-- Dataset entries start --
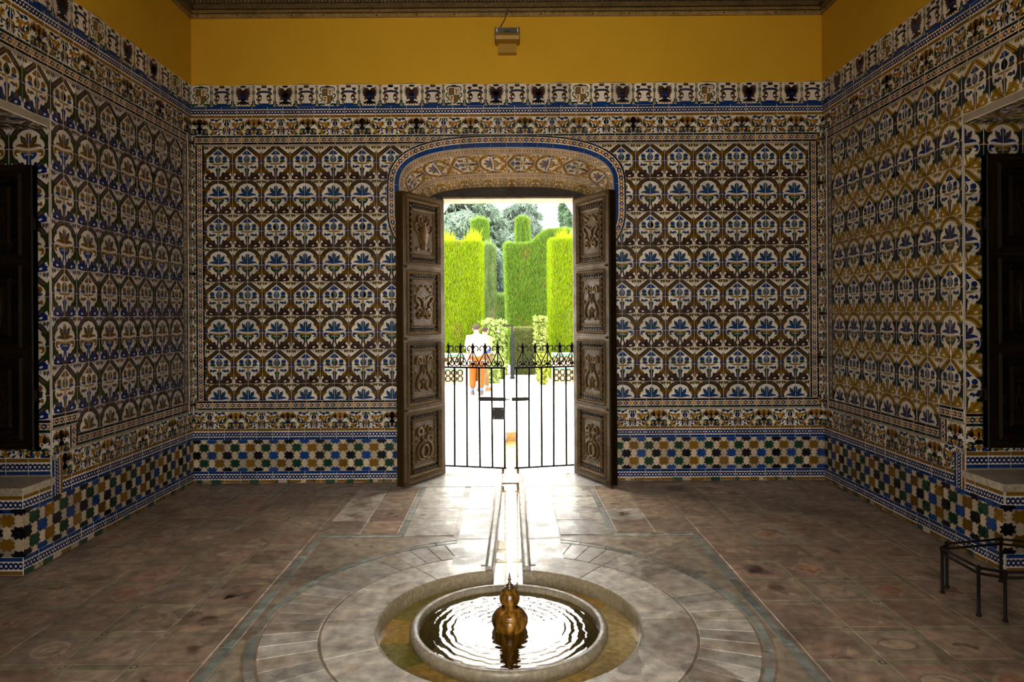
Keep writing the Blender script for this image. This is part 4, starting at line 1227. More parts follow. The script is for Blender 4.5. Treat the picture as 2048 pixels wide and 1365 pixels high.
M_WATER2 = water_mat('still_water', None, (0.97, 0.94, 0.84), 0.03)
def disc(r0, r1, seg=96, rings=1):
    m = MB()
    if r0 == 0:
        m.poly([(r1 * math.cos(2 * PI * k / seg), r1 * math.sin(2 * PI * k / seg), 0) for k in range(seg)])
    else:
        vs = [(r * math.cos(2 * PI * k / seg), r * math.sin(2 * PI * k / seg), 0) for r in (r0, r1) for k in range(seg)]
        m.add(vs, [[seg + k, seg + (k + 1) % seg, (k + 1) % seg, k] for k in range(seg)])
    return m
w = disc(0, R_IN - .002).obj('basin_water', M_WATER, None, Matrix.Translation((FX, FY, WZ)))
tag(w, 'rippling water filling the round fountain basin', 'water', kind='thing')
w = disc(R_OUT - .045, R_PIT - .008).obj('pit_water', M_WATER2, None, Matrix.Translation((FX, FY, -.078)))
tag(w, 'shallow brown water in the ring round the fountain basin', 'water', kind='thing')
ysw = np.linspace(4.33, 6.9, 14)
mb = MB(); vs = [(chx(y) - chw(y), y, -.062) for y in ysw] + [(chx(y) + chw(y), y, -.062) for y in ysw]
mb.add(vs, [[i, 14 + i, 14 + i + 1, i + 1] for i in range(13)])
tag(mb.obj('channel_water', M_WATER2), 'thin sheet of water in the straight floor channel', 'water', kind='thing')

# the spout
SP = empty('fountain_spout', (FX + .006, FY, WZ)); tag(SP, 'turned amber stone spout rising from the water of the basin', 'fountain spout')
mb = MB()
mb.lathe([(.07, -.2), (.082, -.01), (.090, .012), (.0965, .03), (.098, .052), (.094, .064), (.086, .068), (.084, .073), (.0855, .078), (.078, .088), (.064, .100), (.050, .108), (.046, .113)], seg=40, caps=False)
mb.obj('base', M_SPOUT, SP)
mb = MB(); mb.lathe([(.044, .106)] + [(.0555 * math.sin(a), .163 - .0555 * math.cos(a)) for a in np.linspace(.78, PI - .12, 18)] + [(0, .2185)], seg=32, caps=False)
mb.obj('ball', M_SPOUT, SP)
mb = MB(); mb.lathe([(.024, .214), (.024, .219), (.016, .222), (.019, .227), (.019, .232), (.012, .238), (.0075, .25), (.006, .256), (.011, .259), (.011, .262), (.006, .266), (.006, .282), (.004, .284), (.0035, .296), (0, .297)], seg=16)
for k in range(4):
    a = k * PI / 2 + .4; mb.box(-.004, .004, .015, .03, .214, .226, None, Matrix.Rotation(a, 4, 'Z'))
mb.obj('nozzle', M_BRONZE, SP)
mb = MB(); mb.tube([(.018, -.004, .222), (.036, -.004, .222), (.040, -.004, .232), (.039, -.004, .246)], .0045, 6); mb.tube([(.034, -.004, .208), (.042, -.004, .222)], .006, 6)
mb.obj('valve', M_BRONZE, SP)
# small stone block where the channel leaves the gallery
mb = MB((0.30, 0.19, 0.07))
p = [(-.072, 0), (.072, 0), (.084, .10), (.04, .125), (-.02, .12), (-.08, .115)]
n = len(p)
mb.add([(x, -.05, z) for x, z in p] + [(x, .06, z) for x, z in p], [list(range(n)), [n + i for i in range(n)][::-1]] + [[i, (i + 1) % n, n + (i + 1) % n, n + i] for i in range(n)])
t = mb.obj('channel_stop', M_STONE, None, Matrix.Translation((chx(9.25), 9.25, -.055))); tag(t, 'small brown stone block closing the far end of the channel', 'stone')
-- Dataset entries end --
-- Dataset entries start --
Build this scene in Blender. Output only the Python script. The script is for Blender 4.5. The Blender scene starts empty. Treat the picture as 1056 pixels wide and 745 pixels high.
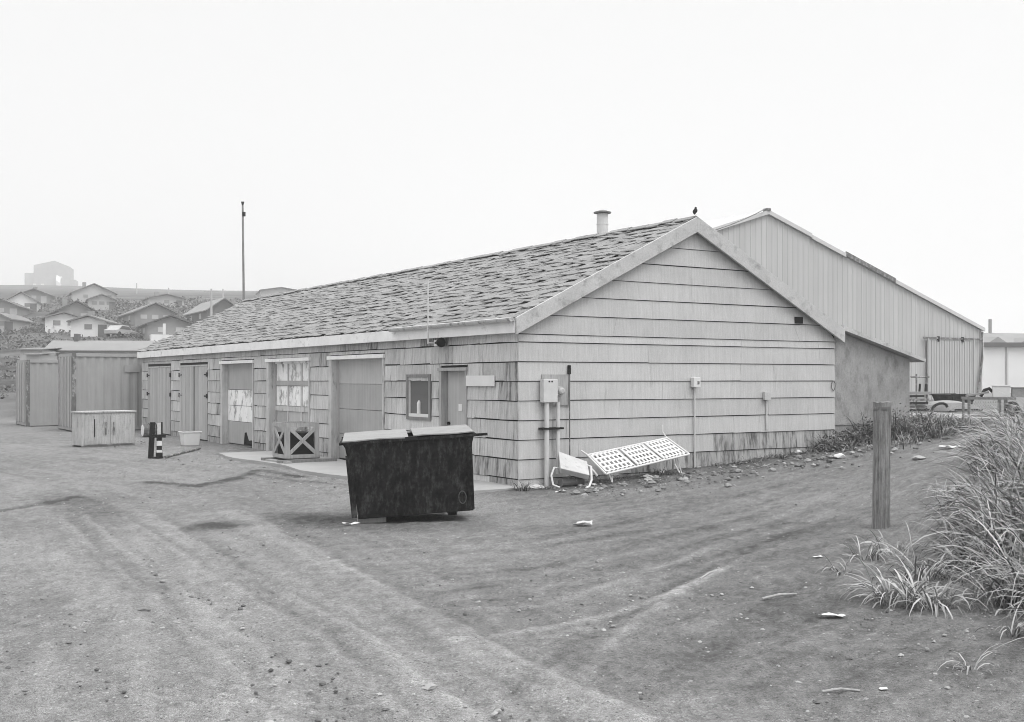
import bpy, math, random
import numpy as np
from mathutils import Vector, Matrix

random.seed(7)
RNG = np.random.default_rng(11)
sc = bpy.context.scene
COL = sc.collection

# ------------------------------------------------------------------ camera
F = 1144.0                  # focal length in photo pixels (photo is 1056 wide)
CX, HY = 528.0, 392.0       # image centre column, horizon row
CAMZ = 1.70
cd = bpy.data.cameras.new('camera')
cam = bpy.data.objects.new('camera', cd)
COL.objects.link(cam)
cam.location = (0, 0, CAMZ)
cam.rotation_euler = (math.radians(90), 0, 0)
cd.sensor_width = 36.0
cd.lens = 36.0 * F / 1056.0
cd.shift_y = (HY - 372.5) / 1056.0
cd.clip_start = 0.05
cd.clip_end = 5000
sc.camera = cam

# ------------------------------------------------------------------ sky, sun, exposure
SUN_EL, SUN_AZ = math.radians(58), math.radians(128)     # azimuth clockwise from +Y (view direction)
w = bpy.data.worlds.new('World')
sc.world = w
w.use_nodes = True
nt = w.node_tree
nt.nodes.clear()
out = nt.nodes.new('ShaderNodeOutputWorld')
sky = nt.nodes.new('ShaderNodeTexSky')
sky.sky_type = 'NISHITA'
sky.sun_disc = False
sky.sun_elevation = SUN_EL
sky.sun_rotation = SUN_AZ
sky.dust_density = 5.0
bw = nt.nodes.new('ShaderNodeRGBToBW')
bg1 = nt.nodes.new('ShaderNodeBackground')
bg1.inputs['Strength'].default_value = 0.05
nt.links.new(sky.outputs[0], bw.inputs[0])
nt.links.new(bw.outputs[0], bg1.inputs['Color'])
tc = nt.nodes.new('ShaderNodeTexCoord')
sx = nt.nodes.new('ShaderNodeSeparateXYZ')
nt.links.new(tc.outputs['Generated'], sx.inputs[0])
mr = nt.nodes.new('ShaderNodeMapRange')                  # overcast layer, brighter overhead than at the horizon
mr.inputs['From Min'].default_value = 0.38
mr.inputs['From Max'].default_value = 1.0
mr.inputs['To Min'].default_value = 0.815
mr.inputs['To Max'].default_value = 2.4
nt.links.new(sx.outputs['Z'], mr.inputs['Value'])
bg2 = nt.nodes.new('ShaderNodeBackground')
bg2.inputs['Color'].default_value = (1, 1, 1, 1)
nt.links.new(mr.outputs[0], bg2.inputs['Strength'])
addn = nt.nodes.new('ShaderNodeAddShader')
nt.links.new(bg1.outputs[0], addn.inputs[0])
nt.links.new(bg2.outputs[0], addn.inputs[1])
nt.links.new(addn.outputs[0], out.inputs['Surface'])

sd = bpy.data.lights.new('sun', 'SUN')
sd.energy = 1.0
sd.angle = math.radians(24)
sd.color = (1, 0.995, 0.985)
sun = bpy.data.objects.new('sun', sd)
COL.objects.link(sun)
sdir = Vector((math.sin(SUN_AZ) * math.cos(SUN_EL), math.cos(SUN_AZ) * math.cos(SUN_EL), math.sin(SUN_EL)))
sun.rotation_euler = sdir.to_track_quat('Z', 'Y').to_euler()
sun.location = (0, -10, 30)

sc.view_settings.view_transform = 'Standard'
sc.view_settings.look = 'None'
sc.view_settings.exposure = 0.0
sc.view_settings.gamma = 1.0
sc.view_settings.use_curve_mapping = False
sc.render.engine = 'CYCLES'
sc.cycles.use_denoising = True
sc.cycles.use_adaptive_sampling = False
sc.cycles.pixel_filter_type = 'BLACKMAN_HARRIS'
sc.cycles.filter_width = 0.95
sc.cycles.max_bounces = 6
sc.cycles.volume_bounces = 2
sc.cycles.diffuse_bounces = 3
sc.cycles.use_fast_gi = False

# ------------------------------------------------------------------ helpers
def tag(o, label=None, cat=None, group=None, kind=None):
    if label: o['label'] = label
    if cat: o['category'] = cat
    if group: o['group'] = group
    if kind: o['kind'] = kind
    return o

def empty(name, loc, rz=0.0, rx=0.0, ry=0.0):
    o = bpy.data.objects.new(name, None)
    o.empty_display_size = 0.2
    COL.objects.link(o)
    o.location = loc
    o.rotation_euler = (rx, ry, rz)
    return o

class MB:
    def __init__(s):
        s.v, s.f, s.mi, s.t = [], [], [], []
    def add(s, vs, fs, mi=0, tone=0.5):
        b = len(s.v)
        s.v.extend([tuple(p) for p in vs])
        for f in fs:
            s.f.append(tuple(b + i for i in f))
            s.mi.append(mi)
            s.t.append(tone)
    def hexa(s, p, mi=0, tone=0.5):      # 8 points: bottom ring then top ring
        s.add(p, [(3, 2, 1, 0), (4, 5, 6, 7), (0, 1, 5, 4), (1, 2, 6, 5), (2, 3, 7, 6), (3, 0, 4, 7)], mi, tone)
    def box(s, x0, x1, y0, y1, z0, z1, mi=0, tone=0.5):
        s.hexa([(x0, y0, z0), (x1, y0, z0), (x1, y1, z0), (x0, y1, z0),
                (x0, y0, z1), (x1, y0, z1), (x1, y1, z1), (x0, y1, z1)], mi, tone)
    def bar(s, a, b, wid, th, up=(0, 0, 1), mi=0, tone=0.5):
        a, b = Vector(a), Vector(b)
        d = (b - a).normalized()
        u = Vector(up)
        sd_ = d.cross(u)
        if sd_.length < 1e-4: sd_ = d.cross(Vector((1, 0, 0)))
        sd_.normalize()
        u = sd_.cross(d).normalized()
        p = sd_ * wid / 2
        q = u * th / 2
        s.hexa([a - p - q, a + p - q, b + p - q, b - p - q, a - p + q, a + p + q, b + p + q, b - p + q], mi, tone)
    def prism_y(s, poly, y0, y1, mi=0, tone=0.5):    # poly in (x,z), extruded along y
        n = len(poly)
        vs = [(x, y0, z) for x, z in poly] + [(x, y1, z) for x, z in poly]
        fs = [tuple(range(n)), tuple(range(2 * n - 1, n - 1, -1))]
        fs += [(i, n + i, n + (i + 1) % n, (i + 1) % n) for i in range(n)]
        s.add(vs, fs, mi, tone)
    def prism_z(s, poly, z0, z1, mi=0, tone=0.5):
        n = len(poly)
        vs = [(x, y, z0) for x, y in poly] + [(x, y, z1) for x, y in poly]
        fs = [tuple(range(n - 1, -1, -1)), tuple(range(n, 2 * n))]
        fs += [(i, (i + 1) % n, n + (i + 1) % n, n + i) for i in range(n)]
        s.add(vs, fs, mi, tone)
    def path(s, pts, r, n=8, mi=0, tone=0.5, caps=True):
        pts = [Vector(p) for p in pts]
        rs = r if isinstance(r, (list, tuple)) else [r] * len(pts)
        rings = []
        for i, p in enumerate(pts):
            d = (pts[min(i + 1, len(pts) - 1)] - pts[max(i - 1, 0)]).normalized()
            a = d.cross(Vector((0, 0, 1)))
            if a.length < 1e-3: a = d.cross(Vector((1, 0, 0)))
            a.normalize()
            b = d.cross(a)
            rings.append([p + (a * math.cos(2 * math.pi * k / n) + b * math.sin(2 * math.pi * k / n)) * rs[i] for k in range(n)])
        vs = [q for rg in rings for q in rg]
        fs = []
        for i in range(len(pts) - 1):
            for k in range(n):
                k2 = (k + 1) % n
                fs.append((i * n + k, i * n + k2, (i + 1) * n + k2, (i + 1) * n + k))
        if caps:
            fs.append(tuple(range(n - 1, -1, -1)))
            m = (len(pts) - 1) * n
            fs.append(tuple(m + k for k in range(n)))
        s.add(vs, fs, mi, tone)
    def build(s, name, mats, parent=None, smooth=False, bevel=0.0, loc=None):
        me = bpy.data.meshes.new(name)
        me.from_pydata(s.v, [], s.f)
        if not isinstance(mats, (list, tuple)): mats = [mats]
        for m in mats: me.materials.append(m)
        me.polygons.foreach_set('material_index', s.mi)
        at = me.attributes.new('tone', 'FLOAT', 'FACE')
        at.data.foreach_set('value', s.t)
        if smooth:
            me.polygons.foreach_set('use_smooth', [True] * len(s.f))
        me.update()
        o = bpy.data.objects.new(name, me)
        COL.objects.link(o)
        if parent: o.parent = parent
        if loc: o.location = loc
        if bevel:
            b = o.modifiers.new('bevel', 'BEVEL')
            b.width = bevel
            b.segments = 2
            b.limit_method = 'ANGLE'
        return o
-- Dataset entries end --
# What you are asked to do
Look through the data above. Find each line with the string "picture" and copy it.

# Answer to the exercise
Keep writing the Blender script for this image. This is part 4, starting at line 1227. More parts follow. The script is for Blender 4.5. Treat the picture as 2048 pixels wide and 1365 pixels high.
Build this scene in Blender. Output only the Python script. The script is for Blender 4.5. The Blender scene starts empty. Treat the picture as 1056 pixels wide and 745 pixels high.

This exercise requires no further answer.